Scripts that build scenes »
============================================================

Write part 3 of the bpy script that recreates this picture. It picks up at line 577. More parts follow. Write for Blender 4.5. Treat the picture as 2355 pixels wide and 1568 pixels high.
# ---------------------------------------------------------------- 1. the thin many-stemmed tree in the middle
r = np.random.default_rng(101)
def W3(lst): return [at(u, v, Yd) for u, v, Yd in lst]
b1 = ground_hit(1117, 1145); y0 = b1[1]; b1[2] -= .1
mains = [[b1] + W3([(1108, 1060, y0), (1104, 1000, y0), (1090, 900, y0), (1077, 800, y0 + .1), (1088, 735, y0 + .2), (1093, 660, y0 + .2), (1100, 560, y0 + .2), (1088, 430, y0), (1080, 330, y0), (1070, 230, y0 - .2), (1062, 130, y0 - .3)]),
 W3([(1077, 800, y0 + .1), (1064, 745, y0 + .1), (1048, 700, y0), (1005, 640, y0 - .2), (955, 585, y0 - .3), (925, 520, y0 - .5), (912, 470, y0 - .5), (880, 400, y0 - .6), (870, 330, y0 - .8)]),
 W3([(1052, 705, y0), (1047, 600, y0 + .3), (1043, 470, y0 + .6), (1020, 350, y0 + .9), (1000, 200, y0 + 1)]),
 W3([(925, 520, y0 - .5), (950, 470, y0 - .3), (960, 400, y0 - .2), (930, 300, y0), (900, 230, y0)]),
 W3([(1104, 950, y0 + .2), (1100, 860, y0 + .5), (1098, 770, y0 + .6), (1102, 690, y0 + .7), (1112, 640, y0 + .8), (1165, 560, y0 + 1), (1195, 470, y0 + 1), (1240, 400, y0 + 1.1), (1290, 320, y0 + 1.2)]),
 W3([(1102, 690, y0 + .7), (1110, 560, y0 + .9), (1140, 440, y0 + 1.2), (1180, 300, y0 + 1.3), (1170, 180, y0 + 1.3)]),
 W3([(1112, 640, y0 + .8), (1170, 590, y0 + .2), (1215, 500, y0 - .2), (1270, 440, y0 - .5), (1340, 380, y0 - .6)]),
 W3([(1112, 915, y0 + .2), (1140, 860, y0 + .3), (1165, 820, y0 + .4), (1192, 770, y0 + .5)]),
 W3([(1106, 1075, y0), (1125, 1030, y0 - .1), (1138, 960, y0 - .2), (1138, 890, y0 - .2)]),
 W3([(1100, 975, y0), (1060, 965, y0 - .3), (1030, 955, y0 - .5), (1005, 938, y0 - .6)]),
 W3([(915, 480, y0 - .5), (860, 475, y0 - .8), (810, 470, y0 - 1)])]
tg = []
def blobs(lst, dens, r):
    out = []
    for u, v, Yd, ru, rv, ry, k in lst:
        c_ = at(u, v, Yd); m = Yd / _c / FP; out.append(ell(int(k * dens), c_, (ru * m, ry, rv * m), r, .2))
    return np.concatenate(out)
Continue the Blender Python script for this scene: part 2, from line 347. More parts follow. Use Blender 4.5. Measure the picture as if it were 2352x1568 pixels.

============================================================

Goal » In the records above, find each line with the word "follow" and copy it.

The completed task »
Write part 3 of the bpy script that recreates this picture. It picks up at line 577. More parts follow. Write for Blender 4.5. Treat the picture as 2355 pixels wide and 1568 pixels high.
Continue the Blender Python script for this scene: part 2, from line 347. More parts follow. Use Blender 4.5. Measure the picture as if it were 2352x1568 pixels.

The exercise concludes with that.